WHAT TO WORK ON —
Print the material below exactly as it stands, please, from its first line to the line holding "outside ground level", with no pictures.

..............................

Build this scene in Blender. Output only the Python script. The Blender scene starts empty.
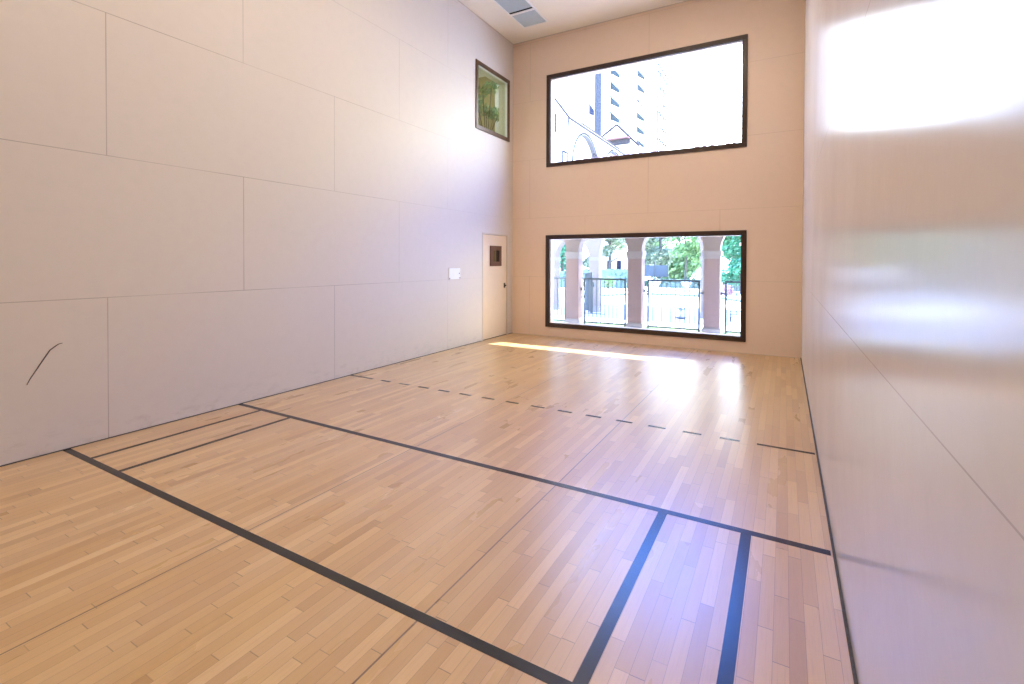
import bpy, bmesh, math, random
from mathutils import Vector, Matrix
random.seed(7)
S = bpy.context.scene
C = S.collection
W, H, YB, T = 5.275, 6.142, -11.6, 0.2      # court width, ceiling height, rear wall, wall thickness
GZ = -0.10                                   # outside ground level

# ------------------------------------------------------------------ materials
class NT:
    """small helper that strings shader nodes together"""
    def __init__(s, name):
        s.m = bpy.data.materials.new(name); s.m.use_nodes = True
        s.t = s.m.node_tree; s.n = s.t.nodes; s.n.clear()
        s.out = s.n.new('ShaderNodeOutputMaterial')
    def put(s, node, key, v):
        if v is None: return
        i = node.inputs[key]
        if isinstance(v, bpy.types.NodeSocket): s.t.links.new(v, i)
        else:
            if isinstance(v, (tuple, list)) and len(v) == 3 and i.type == 'RGBA': v = (*v, 1)
            i.default_value = v
    def math(s, op, a, b=None, c=None, clamp=False):
        n = s.n.new('ShaderNodeMath'); n.operation = op; n.use_clamp = clamp
        for k, v in enumerate((a, b, c)): s.put(n, k, v)
        return n.outputs[0]
    def pos(s):
        n = s.n.new('ShaderNodeTexCoord'); x = s.n.new('ShaderNodeSeparateXYZ')
        s.t.links.new(n.outputs['Object'], x.inputs[0]); s.obj = n.outputs['Object']
        return x.outputs
    def vec(s, x, y, z=0.0):
        n = s.n.new('ShaderNodeCombineXYZ')
        for k, v in enumerate((x, y, z)): s.put(n, k, v)
        return n.outputs[0]
    def noise(s, v, scale, detail=3, rough=.5):
        n = s.n.new('ShaderNodeTexNoise'); s.put(n, 'Vector', v); s.put(n, 'Scale', scale)
        s.put(n, 'Detail', detail); s.put(n, 'Roughness', rough); return n.outputs[0]
    def white(s, v):
        n = s.n.new('ShaderNodeTexWhiteNoise'); n.noise_dimensions = '3D'; s.put(n, 'Vector', v); return n.outputs[0]
    def ramp(s, f, stops, interp='LINEAR'):
        n = s.n.new('ShaderNodeValToRGB'); n.color_ramp.interpolation = interp
        e = n.color_ramp.elements
        while len(e) < len(stops): e.new(.5)
        for k, (p, c) in enumerate(stops):
            e[k].position = p; e[k].color = (*c, 1) if len(c) == 3 else c
        s.put(n, 0, f); return n.outputs[0]
    def mix(s, f, a, b, mode='MIX'):
        n = s.n.new('ShaderNodeMix'); n.data_type = 'RGBA'; n.blend_type = mode
        s.put(n, 0, f); s.put(n, 6, a); s.put(n, 7, b); return n.outputs[2]
    def line(s, x, at, half):                  # 1 where |x - at| < half
        return s.math('LESS_THAN', s.math('ABSOLUTE', s.math('SUBTRACT', x, at)), half)
    def bump(s, h, strength, dist=.01):
        n = s.n.new('ShaderNodeBump'); s.put(n, 'Height', h); s.put(n, 'Strength', strength); s.put(n, 'Distance', dist)
        return n.outputs[0]
    def pbr(s, col, rough, normal=None, metal=0.0, spec=.5, coat=0.0, coat_rough=.1, coat_ior=1.5, emit=None, estr=0.0):
        b = s.n.new('ShaderNodeBsdfPrincipled')
        s.put(b, 'Base Color', col); s.put(b, 'Roughness', rough); s.put(b, 'Metallic', metal)
        s.put(b, 'Specular IOR Level', spec); s.put(b, 'Coat Weight', coat); s.put(b, 'Coat Roughness', coat_rough); s.put(b, 'Coat IOR', coat_ior)
        if normal is not None: s.put(b, 'Normal', normal)
        if emit: s.put(b, 'Emission Color', emit); s.put(b, 'Emission Strength', estr)
        s.t.links.new(b.outputs[0], s.out.inputs[0]); s.b = b
        return s.m

def plain(name, col, rough=.6, metal=0.0, vary=.12, scale=6, spec=.5, emit=None, estr=0):
    t = NT(name); t.pos()
    f = t.noise(t.obj, scale, 4)
    c = t.mix(f, tuple(x * (1 - vary) for x in col), tuple(min(1, x * (1 + vary)) for x in col))
    return t.pbr(c, rough, metal=metal, spec=spec, emit=emit, estr=estr)

def floor_mat():
    t = NT('maple_strip_floor'); x, y, z = t.pos()
    bw = .0575
    u = t.math('DIVIDE', x, bw); row = t.math('FLOOR', u); fu = t.math('FRACT', u)
    r1 = t.white(t.vec(row, 3.7, 1.3)); r2 = t.white(t.vec(row, 11.1, 5.2))
    L = t.math('MULTIPLY_ADD', r2, .45, .38)
    v = t.math('DIVIDE', t.math('MULTIPLY_ADD', r1, 9.0, y), L)
    k = t.math('FLOOR', v); fv = t.math('FRACT', v)
    tone = t.white(t.vec(row, k, .5)); tone2 = t.white(t.vec(k, row, 4.5))
    col = t.ramp(tone, FLOOR_RAMP)
    grain = t.noise(t.vec(t.math('MULTIPLY', x, 170), t.math('MULTIPLY', y, 4.5), t.math('MULTIPLY', tone2, 40)), 1.0, 5, .65)
    col = t.mix(t.math('MULTIPLY', t.math('SUBTRACT', grain, .5), 1.35, clamp=True), col, (.36, .175, .075))
    knots = t.noise(t.vec(t.math('MULTIPLY', x, 55), t.math('MULTIPLY', y, 24), t.math('MULTIPLY', tone, 9)), 1.0, 3)
    col = t.mix(t.math('MULTIPLY', t.math('SUBTRACT', knots, .72, clamp=True), 2.6, clamp=True), col, (.22, .10, .045))
    wear = t.noise(t.vec(t.math('MULTIPLY', x, 3.5), t.math('MULTIPLY', y, .6), 0.0), 1.0, 4)
    col = t.mix(t.math('MULTIPLY', t.math('SUBTRACT', wear, .38, clamp=True), 1.4, clamp=True), col, t.mix(.5, col, (.71, .54, .35)))
    e = t.math('MULTIPLY', t.math('MINIMUM', fu, t.math('SUBTRACT', 1.0, fu)), bw)
    g1 = t.math('MULTIPLY', t.math('LESS_THAN', e, .0009), .5)
    e2 = t.math('MULTIPLY', t.math('MINIMUM', fv, t.math('SUBTRACT', 1.0, fv)), L)
    g2 = t.math('MULTIPLY', t.math('LESS_THAN', e2, .0022), t.math('MULTIPLY_ADD', tone2, .5, .2))
    gap = t.math('MAXIMUM', g1, g2)
    for at in (2.40, 3.684): gap = t.math('MAXIMUM', gap, t.math('MULTIPLY', t.line(x, at, .0042), .85))
    col = t.mix(gap, col, (.10, .05, .03))
    rough = t.math('MULTIPLY_ADD', t.noise(t.vec(t.math('MULTIPLY', x, 3), t.math('MULTIPLY', y, 1), 0.0), 1.5, 4), .12, t.math('MULTIPLY_ADD', tone2, .05, FLOOR_ROUGH))
    hgt = t.math('MULTIPLY_ADD', t.noise(t.vec(t.math('MULTIPLY', x, 9), t.math('MULTIPLY', y, 1.2), 0.0), 1.0, 2), 1.0, t.math('MULTIPLY', tone, .25))
    return t.pbr(col, rough, t.bump(hgt, .10, .006), spec=.5, coat=1.0, coat_rough=.36, coat_ior=1.62)

def line_mat():
    t = NT('black_line_paint'); t.pos()
    c = t.mix(t.noise(t.obj, 20, 3), (.006, .005, .004), (.012, .009, .007))
    return t.pbr(c, .5, spec=0.0, coat=1.0, coat_rough=.26, coat_ior=1.57)

def wall_mat(name, base, axis, cols, offs, seam_dark, rough, panel_rows=True, strength=1.0, vert=True, dirt=0.0, spec=.5, hw=.0038):
    """painted panels: rows 1.2192 m high; vertical joints staggered. axis: which coordinate runs along the wall."""
    t = NT(name); p = t.pos(); a = p[axis]; z = p[2]
    f1 = t.noise(t.obj, .55, 3); f2 = t.noise(t.obj, 9, 5, .6)
    col = t.mix(f1, tuple(c * .955 for c in base), tuple(min(1, c * 1.03) for c in base))
    col = t.mix(t.math('MULTIPLY', t.math('SUBTRACT', f2, .45, clamp=True), .45), col, tuple(c * .80 for c in base))
    R = 1.2165
    row = t.math('FLOOR', t.math('DIVIDE', z, R))
    fz = t.math('FRACT', t.math('DIVIDE', z, R))
    hl = t.math('LESS_THAN', t.math('MULTIPLY', t.math('MINIMUM', fz, t.math('SUBTRACT', 1.0, fz)), R), hw * .8)
    hl = t.math('MULTIPLY', hl, t.math('GREATER_THAN', z, .3))
    seam = hl
    if vert:
        par = t.math('MODULO', row, 2.0)
        s = t.math('DIVIDE', t.math('SUBTRACT', t.math('MULTIPLY_ADD', par, offs, a), cols), 2.4384)
        fs = t.math('FRACT', t.math('ADD', s, 20.0))
        vl = t.math('LESS_THAN', t.math('MULTIPLY', t.math('MINIMUM', fs, t.math('SUBTRACT', 1.0, fs)), 2.4384), hw)
        seam = t.math('MAXIMUM', hl, vl)
    fade = t.math('MULTIPLY_ADD', t.noise(t.obj, .8, 2), 1.4, -.15, clamp=True)
    seam = t.math('MULTIPLY', t.math('MULTIPLY', seam, fade), strength)
    if axis == 1: seam = t.math('MULTIPLY', seam, t.math('MAXIMUM', t.math('MULTIPLY', a, -.17, clamp=True), .25))
    col = t.mix(seam, col, seam_dark)
    if dirt:
        low = t.math('SUBTRACT', 1.0, t.math('DIVIDE', z, .32), clamp=True)
        sm = t.math('MULTIPLY', low, t.math('MULTIPLY', t.math('SUBTRACT', t.noise(t.vec(t.math('MULTIPLY', a, 3.0), t.math('MULTIPLY', z, 7.0), 1.0), 2.2, 5, .7), .52, clamp=True), 3.0))
        col = t.mix(t.math('MULTIPLY', sm, dirt, clamp=True), col, (.23, .18, .16))
    rr = t.math('MULTIPLY_ADD', t.noise(t.obj, 1.3, 3), .08, rough)
    hh = t.math('MULTIPLY_ADD', t.noise(t.obj, 5, 3), 1.0, t.math('MULTIPLY', t.noise(t.obj, 40, 2), .12))
    return t.pbr(col, rr, t.bump(hh, .05, .02), spec=spec)

def glass_mat(name, tint=(.97, .985, .98), refl=1.0):
    t = NT(name); t.pos()
    tr = t.n.new('ShaderNodeBsdfTransparent'); t.put(tr, 0, tint)
    gl = t.n.new('ShaderNodeBsdfGlossy'); t.put(gl, 'Roughness', .02); t.put(gl, 'Color', (1, 1, 1))
    lw = t.n.new('ShaderNodeLayerWeight'); t.put(lw, 0, .5)      # facing = 1 - |N.I|: Schlick, the same from both sides
    fr = t.math('MULTIPLY_ADD', t.math('POWER', lw.outputs['Facing'], 5.0), .8, .04)
    mx = t.n.new('ShaderNodeMixShader')
    t.put(mx, 0, t.math('MULTIPLY', fr, refl))
    t.t.links.new(tr.outputs[0], mx.inputs[1]); t.t.links.new(gl.outputs[0], mx.inputs[2])
    t.t.links.new(mx.outputs[0], t.out.inputs[0]); return t.m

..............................

RESULT OF THIS TASK —
Build this scene in Blender. Output only the Python script. The Blender scene starts empty.
import bpy, bmesh, math, random
from mathutils import Vector, Matrix
random.seed(7)
S = bpy.context.scene
C = S.collection
W, H, YB, T = 5.275, 6.142, -11.6, 0.2      # court width, ceiling height, rear wall, wall thickness
GZ = -0.10                                   # outside ground level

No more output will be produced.